Above you’ll find a justly famous scene from one of the greatest of all films, The Earrings of Madame de… — and it’s also a perfect illustration of how deeply Max Ophuls loved dancing, how for him dancing is the ideal kinetic embodiment of love, the very image of intimacy. Circular movement was endlessly fascinating to him — see his film La Ronde for the obsession at its most obsessive — and he returns to it repeatedly, and what I love most is what the theme does for his camera work. Surely no one before the advent of the Steadicam has made a camera flow the way Ophuls did; and it would be difficult to find a Steadicam scene that excels Ophuls’ camera in elegant economy of motion.  

(Also: note, late in the scene above, how the camera follows the musicians and attendants, so that we see the dancers primarily in mirrors. Ophuls was fascinated by mirrors also, especially in that movie, which begins by denying us a clear view of its protagonist except, fleetingly and partially, in a mirror.) 

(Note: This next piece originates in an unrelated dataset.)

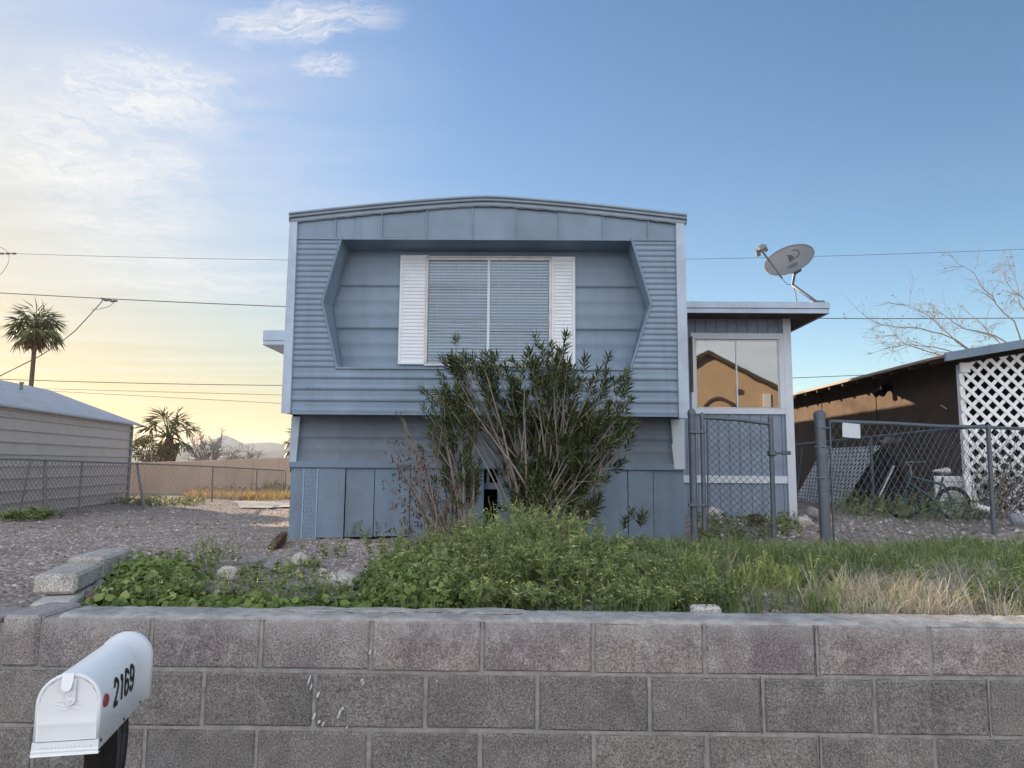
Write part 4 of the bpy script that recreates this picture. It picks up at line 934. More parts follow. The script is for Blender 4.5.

The Earrings of Madame de… appeared in 1953, when Ophuls had returned to Europe after a somewhat frustrating decade in Hollywood. His penultimate film in the U.S. was a noir-ish movie called Caught, which Ophuls seems to have conceived of as a way to say what he really thought about Howard Hughes. (Spoiler: nothing good.) But James Mason is fabulous as an idealistic doctor who works among the poor of Manhattan, and this scene in which he and Barbara Bel Geddes dance … well, IMHO it’s the best dance scene ever filmed by the all-time master of dance scenes. Just pay attention to the movement of that camera.